Online Ad Spending Predicted to Reach $11.5B by 2003

Online advertising is expected to grow to $11.5 billion in 2003, surpassing
dollars spent in some traditional media, says a new industry report.

Financial services, automotive and media ventures, not packaged goods, will
lead the spending, says the report from Jupiter Communications.

Future online advertising will look less like traditional advertising and
have far-reaching effects on the off-line world (including erosion and
increased expectations), says the report, released at the Jupiter Online
Advertising Forum in New York.

Online advertising revenues have already surpassed those for outdoor
advertising and will exceed spending for cable advertising and equal roughly
three-quarters of today’s radio spending by 2003, the report says.

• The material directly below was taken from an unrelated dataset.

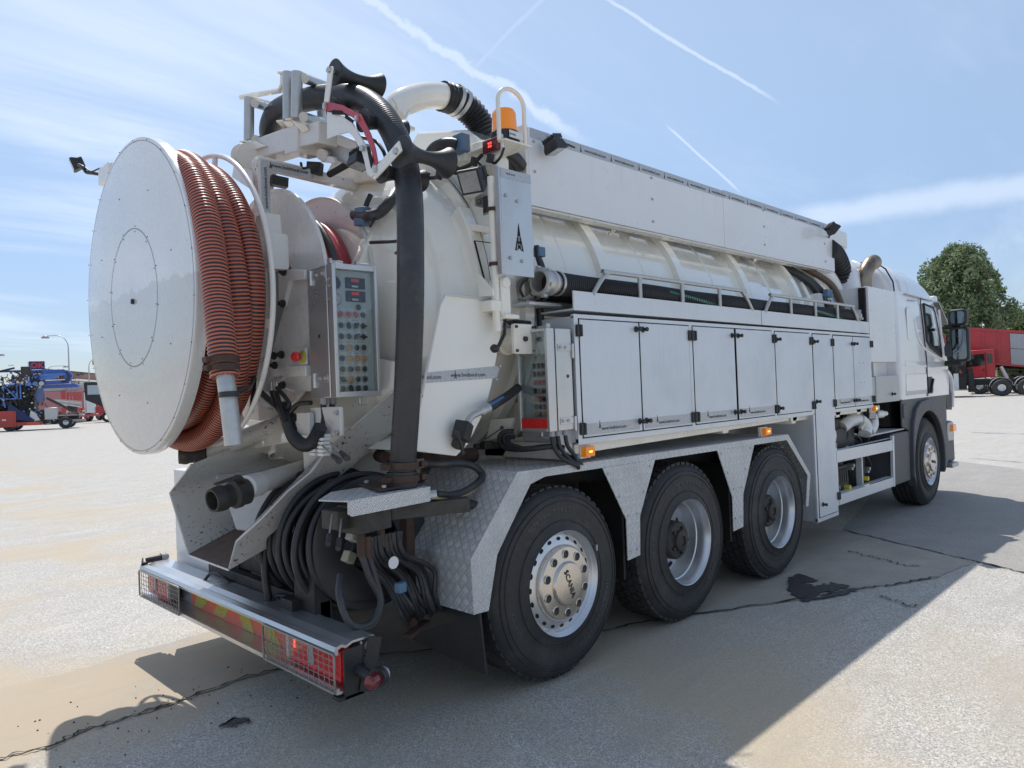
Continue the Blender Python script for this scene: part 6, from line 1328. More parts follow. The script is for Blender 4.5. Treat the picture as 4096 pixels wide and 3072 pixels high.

The media, financial services and automotive sectors are predicted to account
for nearly half ($4.2 billion) of all online ad spending in 2003. Compared
with their 18 percent share off-line, consumer packaged goods companies, will
represent a much smaller slice (7 percent) of the online advertising world
even into 2003.

“Online advertising will serve as a catalyst for change in the traditional ad
business. Media integration and the inevitable erosion of traditional markets
will be more important than the effects of online ad dollar growth,” said
Patrick Keane, senior analyst and director of Jupiter’s Online Advertising
Strategies. “This is less about the online medium evolving to fit advertisers
needs than it is about advertisers evolving to fit the needs of the medium,
and ultimately, consumers.”

The classifieds market is expected to be one victim. For the online
classifieds market, price erosion poses a serious threat. Online classifieds
is expected to grow from one percent of the overall classifieds market in
1998 to 6.4 percent by 2003, but revenues will only reach $1.4 billion. The
proliferation of free and deeply discounted models will prevent the revenues
from growing with usage, says the report.

Keane said that advertisers must stop thinking of online ad media as separate
from off-line efforts. In a recent Jupiter survey of leading online
advertisers, only 30 percent currently use cross-media audience measurement
or reporting, and 57 percent said that they never or infrequently compare
online and off-line media performance.